Si la ya icónica portada del disco, pergeñada por Oscar Mariné, donde convierte a la banda en los hermanos Dalton, se ha acomodado como una parada ineludible en el imaginario de la genealogía del punk, no lo son menos unos ripios deslenguados, acogidos con deleite juvenil y bajo la horrorizada incredulidad de progenitores, que llegaron a erigirse como un desbocado caballo de Troya que incluso llegó a entrar en las tripas del Imperio, llámese Los 40 principales o El Corte Inglés. Andanadas líricas que merecen un apartado muy destacado en el libro como reflexión acerca de su posible encaje, incluso legal, en el momento presente. Reconocidos algunos de esos versos por sus propios instigadores como soeces, quizás la consideración más acertada, y posiblemente la única que proteja el carácter simbólico del arte, recale en lo inapropiado de intentar descontextualizar de su época cualquier obra, apreciación extensible a autores clásicos como Cervantes o Quevedo, y ser consciente de que la sobreexposición a la que se encuentra sometida hoy en día cualquier manifestación expresiva, y más un arte popular como la música, significa que hasta la mínima brizna de aire puede adquirir la resonancia propia de un huracán, lo que en realidad no impide que siga siendo una mota en el universo.  

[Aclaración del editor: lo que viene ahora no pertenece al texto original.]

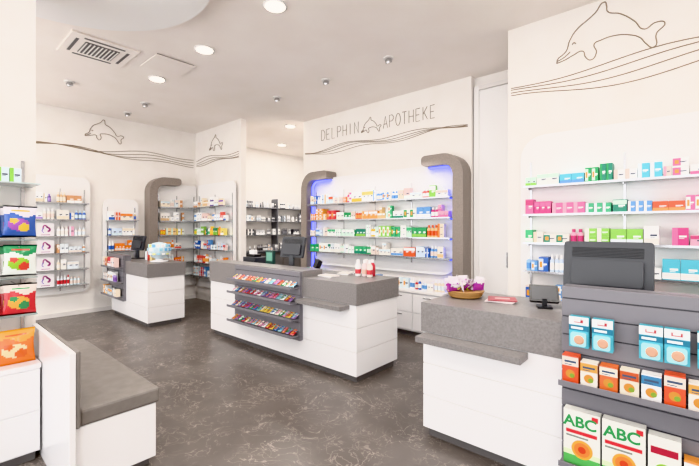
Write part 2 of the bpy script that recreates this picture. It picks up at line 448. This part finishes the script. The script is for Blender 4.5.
# ------------------------------------------------------------ counters
def ledges(b,x0,x1,yf,zs,dp=.12):
    for z in zs:
        b.box(x0,x1,yf-dp,yf,z-.012,z,'slat')
        b.box(x0,x1,yf-dp-.005,yf-dp,z-.012,z+.018,'slat')
def slat(b,x0,x1,y0,y1,z0,z1,step=.1):
    z=z0
    b.box(x0,x1,y0+.010,y1,z0,z1,'slat')
    b.box(x0+.004,x1-.004,y0+.008,y0+.010,z0+.004,z1-.004,'groove')
    while z<z1-.02:
        t=min(z+step-.008,z1)
        b.box(x0,x1,y0,y0+.008,z,t,'slat'); z+=step
def counter(x0,x1,y0,y1,disp,ztop,ledz,shelf,full_stone=None):
    b=B()
    b.box(x0+.04,x1-.04,y0+.05,y1-.05,0,.07,'plinth')
    for z0,z1 in ((.07,.30),(.306,.53),(.536,.76)):
        b.box(x0+.012,x1-.012,y0+.012,y1-.012,z0,z1,'lacquer')
    b.box(x0+.02,x1-.02,y0+.02,y1-.02,.07,.76,'trim')
    b.box(x0,x1,y0,y1,.76,.97,'stone')
    if full_stone:
        b.box(full_stone[0],full_stone[1],y0-.002,y0+.30,.762,full_stone[2],'stone')
    if shelf:
        b.box(shelf[0],shelf[1],y0-.13,y0+.02,.715,.755,'stone')
    slat(b,disp[0],disp[1],y0-.035,y0+.012,disp[2],ztop)
    b.box(disp[0],disp[1],y0,y0+.09,.9,ztop,'slat')
    ledges(b,disp[0]+.01,disp[1]-.01,y0-.035,ledz)
    return b.done('service_counter',bevel=.003)
counter(-7.72,-6.10,2.31,2.90,(-7.72,-7.0,.30,1.06),1.06,(.38,.62,.86),None)
MC=frame((0,2.275,0),(1,0,0),(0,-1,0))
b=B(MC)
for z,p in ((.381,ORANGE+WHITE),(.621,WHITE+PURP),(.861,BEIGE+RED)): row(b,-7.69,-7.03,.01,z,.17,[(1,p)],dmax=.09)
b.done('display_packages')
counter(-5.15,-2.38,2.80,3.52,(-4.44,-3.16,.28,1.03),1.03,(.34,.52,.70,.86),(-3.12,-2.48),full_stone=(-5.15,-3.15,1.04))
MC=frame((0,2.765,0),(1,0,0),(0,-1,0))
b=B(MC)
CANDY=['B8484A','D9BE5A','4A9060','4A70A8','CC8250','8A6A9C','F2F2F2','8CBCC8','D28AA8','EDE4D4','C23A40']
for z in (.341,.521,.701,.861):
    u=-4.41
    while u<-3.23:
        w=rng.uniform(.05,.085); c1,c2,c3=[hx(rng.choice(CANDY)) for _ in range(3)]
        for k in range(2):
            b.pillow(w,.080,.018,Matrix.Translation((u+w/2,.065-.03*k,z+.008+.018*k))@Matrix.Rotation(1.0,4,'X')@Matrix.Scale(-1,4,(0,1,0)),c1,c2,c3,nx=5,nz=6)
        u+=w+.006
b.done('candy_packets')
counter(-1.45,1.3,2.43,3.15,(-.527,1.3,.12,1.18),1.18,(.25,.68),(-1.42,-.72))
MC=frame((0,2.395,0),(1,0,0),(0,-1,0))
b=B(MC); u=-.505; 
cols=[('D9562E','F3E6DA'),('F4EFE6','D9A24C'),('D96F3A','F7F0E0'),('EFE6D4','B9542C'),('F2F2F2','3E7BA4')]
i=0
while u<1.2:
    c=cols[i%5]; w=.075
    h=.125 if i%5 else .145
    b.box(u,u+w,.02,.085,.681,.681+h,'pack',hx(c[0]))
    b.box(u,u+w,.085,.087,.681+h*.62,.681+h*.95,'pack',hx(c[1]))
    b.lathe(0,0,[(.022,0),(.022,.002)],'pack',hx('C98A3B'),n=14,L=Matrix.Translation((u+w/2,.085,.681+h*.33))@Matrix.Rotation(-math.pi/2,4,'X'))
    b.lathe(0,0,[(.012,0),(.012,.003)],'pack',hx('7E9A3B'),n=12,L=Matrix.Translation((u+w*.62,.085,.681+h*.28))@Matrix.Rotation(-math.pi/2,4,'X'))
    b.box(u+.01,u+w-.01,.087,.088,.681+h*.74,.681+h*.82,'pack',hx('40506A'))
    b.box(u+.01,u+w-.03,.087,.088,.681+h*.66,.681+h*.69,'pack',hx('40506A'))
    u+=w+.010; i+=1
b.done('tea_boxes')
e=empty('plaster_boxes')
b=B(MC); specs=[(-.50,.165,.285),(-.325,.175,.285),(-.14,.12,.27),(-.01,.13,.2),(.13,.17,.285),(.31,.17,.285),(.49,.1,.26),(.61,.17,.28)]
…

“¿Cuándo se come aquí?”, inevitablemente es hijo de su tiempo, pero es un vástago orgullosamente descarriado que supo convertir el exabrupto y la ironía, al ritmo de unos sonidos que nacían para extinguir de una vez por todas las pisadas de los viejos dinosaurios, en un hecho histórico para el rock hecho en nuestras fronteras. Pero más allá de su elogiable papel, al que este excelente libro de Sara Morales rinde un profuso tributo, a la hora de derribar ciertos muros de carga y alisar el terreno para la creatividad, su reproducción hoy en día no ha perdido nada de esa caótica irreverencia ni de su nervio musical. Parapetados tras esa caracterización de cuatreros, ya desde su debut, Siniestro Total dejó claro que su labor consistía en desenmascarar al bueno de la película, trabajar denodadamente para el enemigo y encargarse, con corrosiva lucidez, de hacer el balance de los daños.